При выходе из зала перемолвился двумя словами с Апатовым (Медведев сидел от меня через одно место, занятое Вар. Ив. Лихошерстовой). Он произнес следующую фразу: «В интересующем вас деле должен получиться на днях желательный перелом». На днях я пойду к нему. После спектакля нас угощали кофеем и котлетами из риса в общей трапезной вместе с танцевальной молодежью. Я сидел рядом с пикантной Казиной, на председательском месте — Волконский, а рядом Кристи — очень мрачная и прямо темная каторжная физиономия. Бродский поведал мне, что Кристи румын, а румынов он, будучи сам, кажется, оттуда, безмерно презирает. На возвратном пути посетовал Эрнсту о своей влюбленности в М.М.Петипа (папиросная коробочка Е.А.Соловьева) и в Липочку.
Воздвижение. (Из-за этого нет газет.) За утренним чаем курьезная беседа с Мотей о праздниках. Она ровно ничего не знает об исповедуемой ею религии, а между тем сама в вере крепится. Бога чувствует в своей совести. Была весьма поражена, узнав, что все Священное Писание есть история еврейского народа (и то мы с Акицей очень осторожно ее в это посвятили).
Рисую костюмы Валькирии. В Мариинском на оркестровой репетиции «Жар-птицы»; однако Купер ее прерывает в самом начале (на дуэте птицы и царевича), так как из-за конференции в Сорабисе не пришли важнейшие инструменты (вместо девяти контрабасов — четыре); то, что видим, не предвещает доброго. Глупо до последней степени вылезание статиста, изображающего ночь, из суфлерской будки (и не на его музыку). Само уловление птицы совершенно не выражено: сначала он кружится, как на карусели, на видимой подставке вокруг дерева (стоящего сбоку, а не посредине), сама птица бросается ему в объятия, а через пять тактов уже танцует врозь с ним. Вот только когда оценишь Фокина! При этом претензий — хоть отбавляй! Грандиозным памятником этой претензии, сдобренной прямо невероятной глупостью, осталось бы объяснение программы танцев (уже набранная рукопись), поднесенная «Васильком» Струве, если бы Астафьев по просьбе испугавшегося Купера не удалил из нее в корректуре все слишком смешное. Над этим бедный «ропщущий раб» и просидел сегодня весь день.

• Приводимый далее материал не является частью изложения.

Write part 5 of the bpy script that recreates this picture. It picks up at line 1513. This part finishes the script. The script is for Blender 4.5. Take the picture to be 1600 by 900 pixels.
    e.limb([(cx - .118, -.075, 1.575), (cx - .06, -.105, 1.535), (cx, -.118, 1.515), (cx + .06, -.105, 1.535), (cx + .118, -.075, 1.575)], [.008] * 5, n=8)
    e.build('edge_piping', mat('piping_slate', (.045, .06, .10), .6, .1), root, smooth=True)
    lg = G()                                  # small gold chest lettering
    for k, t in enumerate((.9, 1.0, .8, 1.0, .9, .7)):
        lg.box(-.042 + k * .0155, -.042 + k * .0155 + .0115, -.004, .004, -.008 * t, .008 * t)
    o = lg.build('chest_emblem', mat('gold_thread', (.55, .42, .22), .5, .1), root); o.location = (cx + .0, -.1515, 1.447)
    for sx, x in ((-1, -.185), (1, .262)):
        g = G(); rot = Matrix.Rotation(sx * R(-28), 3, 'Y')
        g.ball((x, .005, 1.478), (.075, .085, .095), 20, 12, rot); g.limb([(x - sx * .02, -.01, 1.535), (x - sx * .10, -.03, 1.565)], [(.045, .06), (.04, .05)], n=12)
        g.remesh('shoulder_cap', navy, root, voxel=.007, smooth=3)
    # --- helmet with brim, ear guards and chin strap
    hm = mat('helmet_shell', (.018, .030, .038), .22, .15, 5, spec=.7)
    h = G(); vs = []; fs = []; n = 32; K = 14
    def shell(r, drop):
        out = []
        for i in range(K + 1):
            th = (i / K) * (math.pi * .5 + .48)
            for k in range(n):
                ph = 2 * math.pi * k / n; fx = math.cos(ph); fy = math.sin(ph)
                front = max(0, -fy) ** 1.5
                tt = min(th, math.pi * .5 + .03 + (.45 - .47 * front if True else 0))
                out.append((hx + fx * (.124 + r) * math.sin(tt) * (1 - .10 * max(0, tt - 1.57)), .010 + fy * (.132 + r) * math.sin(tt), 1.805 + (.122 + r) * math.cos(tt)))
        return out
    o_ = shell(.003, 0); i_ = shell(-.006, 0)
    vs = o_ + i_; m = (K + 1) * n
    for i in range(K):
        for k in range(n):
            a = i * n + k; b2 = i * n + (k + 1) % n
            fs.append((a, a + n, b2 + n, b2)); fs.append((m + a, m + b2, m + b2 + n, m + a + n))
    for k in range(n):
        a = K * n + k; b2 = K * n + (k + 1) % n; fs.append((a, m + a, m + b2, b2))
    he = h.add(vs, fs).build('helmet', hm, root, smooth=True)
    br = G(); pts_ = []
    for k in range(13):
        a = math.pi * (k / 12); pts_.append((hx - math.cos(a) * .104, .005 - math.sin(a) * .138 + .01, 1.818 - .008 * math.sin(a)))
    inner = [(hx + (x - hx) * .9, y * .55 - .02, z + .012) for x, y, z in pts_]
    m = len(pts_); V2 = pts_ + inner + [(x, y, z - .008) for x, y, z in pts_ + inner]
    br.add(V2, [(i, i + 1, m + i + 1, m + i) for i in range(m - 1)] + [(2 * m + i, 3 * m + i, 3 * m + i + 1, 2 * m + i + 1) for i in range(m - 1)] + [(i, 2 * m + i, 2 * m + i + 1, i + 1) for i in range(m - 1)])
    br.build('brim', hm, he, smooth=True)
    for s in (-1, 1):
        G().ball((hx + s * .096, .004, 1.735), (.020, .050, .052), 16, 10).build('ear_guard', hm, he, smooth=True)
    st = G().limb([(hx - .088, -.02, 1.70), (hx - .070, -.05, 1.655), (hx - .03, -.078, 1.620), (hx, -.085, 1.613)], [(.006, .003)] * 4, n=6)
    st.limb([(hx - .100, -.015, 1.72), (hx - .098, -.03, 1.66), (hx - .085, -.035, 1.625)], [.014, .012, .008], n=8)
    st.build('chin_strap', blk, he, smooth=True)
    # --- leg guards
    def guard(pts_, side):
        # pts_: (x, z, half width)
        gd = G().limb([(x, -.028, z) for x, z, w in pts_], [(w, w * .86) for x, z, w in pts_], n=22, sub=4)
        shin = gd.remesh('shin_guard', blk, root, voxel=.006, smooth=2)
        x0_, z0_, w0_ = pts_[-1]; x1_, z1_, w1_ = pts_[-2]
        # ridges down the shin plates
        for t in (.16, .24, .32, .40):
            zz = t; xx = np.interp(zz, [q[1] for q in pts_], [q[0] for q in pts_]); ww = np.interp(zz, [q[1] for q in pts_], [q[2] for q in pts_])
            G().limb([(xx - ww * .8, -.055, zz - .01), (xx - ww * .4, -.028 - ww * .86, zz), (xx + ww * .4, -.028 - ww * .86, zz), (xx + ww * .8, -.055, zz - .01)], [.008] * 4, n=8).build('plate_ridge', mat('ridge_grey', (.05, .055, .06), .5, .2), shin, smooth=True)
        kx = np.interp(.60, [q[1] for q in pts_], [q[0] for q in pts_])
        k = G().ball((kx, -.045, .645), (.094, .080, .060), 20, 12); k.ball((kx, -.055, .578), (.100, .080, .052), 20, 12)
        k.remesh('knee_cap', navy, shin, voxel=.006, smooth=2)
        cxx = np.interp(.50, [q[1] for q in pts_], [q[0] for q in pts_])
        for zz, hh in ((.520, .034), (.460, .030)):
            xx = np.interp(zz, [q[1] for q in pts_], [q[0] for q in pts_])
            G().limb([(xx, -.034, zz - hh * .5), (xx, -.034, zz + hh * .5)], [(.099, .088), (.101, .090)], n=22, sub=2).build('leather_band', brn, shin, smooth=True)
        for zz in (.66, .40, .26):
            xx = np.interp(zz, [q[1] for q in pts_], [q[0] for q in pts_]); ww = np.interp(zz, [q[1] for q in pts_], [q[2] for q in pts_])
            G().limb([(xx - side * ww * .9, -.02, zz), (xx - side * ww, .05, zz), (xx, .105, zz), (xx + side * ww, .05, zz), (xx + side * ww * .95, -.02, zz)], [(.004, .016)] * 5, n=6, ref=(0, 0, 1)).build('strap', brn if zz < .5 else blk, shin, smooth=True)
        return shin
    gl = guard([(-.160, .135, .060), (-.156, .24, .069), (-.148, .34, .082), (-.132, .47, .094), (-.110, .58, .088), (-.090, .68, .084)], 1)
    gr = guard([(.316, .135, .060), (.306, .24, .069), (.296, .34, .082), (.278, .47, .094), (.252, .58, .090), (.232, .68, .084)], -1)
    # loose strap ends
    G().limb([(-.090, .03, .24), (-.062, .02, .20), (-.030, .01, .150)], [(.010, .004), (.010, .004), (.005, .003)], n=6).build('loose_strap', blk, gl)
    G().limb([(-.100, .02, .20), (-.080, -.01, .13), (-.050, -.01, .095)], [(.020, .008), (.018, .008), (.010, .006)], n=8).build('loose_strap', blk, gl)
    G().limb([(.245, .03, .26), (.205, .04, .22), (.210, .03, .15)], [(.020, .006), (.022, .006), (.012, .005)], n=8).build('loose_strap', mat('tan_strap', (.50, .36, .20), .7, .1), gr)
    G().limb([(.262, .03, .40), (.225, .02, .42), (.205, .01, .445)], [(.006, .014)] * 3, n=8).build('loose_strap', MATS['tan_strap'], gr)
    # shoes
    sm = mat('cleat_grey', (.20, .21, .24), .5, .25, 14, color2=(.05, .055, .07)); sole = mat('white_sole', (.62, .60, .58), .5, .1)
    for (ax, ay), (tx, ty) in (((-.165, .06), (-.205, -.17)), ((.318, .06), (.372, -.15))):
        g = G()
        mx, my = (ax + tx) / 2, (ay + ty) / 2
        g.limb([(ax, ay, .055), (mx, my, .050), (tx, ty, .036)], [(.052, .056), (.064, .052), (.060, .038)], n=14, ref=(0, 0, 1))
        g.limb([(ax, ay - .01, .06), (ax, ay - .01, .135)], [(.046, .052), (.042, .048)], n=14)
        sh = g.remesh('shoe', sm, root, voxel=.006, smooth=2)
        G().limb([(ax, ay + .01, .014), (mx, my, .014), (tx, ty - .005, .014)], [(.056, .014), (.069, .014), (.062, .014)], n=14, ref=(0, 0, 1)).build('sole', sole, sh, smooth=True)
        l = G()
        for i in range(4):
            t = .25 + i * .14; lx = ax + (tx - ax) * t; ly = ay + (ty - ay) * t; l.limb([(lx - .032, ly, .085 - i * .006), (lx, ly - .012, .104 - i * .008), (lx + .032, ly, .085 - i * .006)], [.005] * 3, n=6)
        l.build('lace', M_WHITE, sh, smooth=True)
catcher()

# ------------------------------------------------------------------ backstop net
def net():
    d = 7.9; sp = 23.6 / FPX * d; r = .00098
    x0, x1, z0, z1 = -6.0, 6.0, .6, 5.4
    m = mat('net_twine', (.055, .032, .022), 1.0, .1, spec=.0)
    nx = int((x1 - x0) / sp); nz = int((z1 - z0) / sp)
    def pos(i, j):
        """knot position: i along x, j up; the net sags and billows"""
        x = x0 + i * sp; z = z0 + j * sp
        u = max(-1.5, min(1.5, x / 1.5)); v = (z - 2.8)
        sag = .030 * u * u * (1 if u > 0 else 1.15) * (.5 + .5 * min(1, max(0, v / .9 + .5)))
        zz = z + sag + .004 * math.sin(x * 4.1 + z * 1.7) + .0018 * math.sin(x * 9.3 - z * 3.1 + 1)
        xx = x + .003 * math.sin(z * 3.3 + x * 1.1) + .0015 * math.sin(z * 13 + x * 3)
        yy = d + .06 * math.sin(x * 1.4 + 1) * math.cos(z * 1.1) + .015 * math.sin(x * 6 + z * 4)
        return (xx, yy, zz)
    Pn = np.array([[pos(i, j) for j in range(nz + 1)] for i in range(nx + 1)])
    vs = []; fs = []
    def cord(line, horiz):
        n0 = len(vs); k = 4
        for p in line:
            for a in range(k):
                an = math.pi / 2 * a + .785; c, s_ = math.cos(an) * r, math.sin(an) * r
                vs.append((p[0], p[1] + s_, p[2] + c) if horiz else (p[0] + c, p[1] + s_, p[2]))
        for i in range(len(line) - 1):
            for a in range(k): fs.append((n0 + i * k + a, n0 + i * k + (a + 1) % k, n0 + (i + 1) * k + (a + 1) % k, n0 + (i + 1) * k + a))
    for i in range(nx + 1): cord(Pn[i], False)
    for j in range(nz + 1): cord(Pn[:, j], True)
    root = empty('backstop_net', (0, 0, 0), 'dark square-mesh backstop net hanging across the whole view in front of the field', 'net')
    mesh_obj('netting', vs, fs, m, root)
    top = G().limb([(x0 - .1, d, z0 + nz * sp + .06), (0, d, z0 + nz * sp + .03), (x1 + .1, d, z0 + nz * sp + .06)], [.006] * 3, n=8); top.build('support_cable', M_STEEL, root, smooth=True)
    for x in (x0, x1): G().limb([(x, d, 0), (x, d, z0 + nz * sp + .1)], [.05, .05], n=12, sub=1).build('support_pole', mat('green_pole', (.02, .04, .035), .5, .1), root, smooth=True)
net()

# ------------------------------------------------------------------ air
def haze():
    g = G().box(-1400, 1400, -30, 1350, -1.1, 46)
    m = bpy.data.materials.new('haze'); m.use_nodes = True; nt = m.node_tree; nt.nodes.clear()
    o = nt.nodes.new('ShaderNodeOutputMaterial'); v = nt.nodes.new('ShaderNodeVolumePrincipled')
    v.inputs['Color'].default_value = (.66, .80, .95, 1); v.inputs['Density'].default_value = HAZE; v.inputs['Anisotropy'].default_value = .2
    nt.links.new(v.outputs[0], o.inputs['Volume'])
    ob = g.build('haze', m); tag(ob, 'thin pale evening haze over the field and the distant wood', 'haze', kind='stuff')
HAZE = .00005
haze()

Репетиция с солистами «Пиковой дамы» в Правлении была более плодотворной. Несмотря на свою глупость, Ермоленко быстро усваивает то, что мы от нее требуем. Присутствовал последнее время и Карнер, готовящий эту партию. Вечером пошел на репетиции Салтана под рояль, но в декорациях и костюмах. Просидел два действия. Как-никак декорации Коровина — верх виртуозного великолепия (но лишены всякой поэзии). Хороши некоторые костюмы, несмотря на слишком доминирующее значение этнографических элементов. Очень остроумный прием Гвидона (развивающего знамена в круговерть). Ко мне подсел Экскузович и горько жаловался на бессмыслицу, происходящую на конференции. И он теперь (наконец) в ужасе, что они там болтают о чем попало, игнорируют насущные материальные интересы. Жуткая русская интеллигенция! Я представил ему, что лишь необходимо иметь постоянные места в театре (сейчас при «дороговизне» я покупать никак не могу, а прежний порядок предоставления мест почетным гостям отменен). Но он от этого увильнул.
Холод. Серо и сыро. В доме неуютно. Кончаю костюмы. На репетиции «Жар-птицы» (без костюмов, при неосвещенных декорациях, вижу «поганый пляс»). Выражение, предшествующее ему, — выход нечисти из замка Кощея. Ритмичные движения довольно убедительные, особенно действия заклинающих рук, но есть и непростительные промахи. Так, тему царевича отплясывают четыре дюжих первых танцовщиков, причем впервые введен прием, взятый из женских танцев, — перенесение одного танцора на руках других, что довольно эффектно. Свою репетицию без Купера веду в зале Направника, прелестная «помещичья мебель», откуда-то реквизированная, уже вся разваливается. Вообще по всему театру опять все переместилось. И, несомненно, многое погублено или распродано. Прохожу с Ермоленко и Куклиничем главнейшие сцены.
Дома Катя и соседка. Миша из тюрьмы просит, чтобы ему передали теплое пальто и две смены белья. Из этого заключают, что его куда-то повезут. Кошмар!
Вообще я об этом не пишу, мало с кем говорю. Но и заточение моих братьев совершенно угнетает меня и подтачивает последние устои оптимизма и чувств «семейного достоинства». Семье Бенуа в целом от этого уже не оправиться.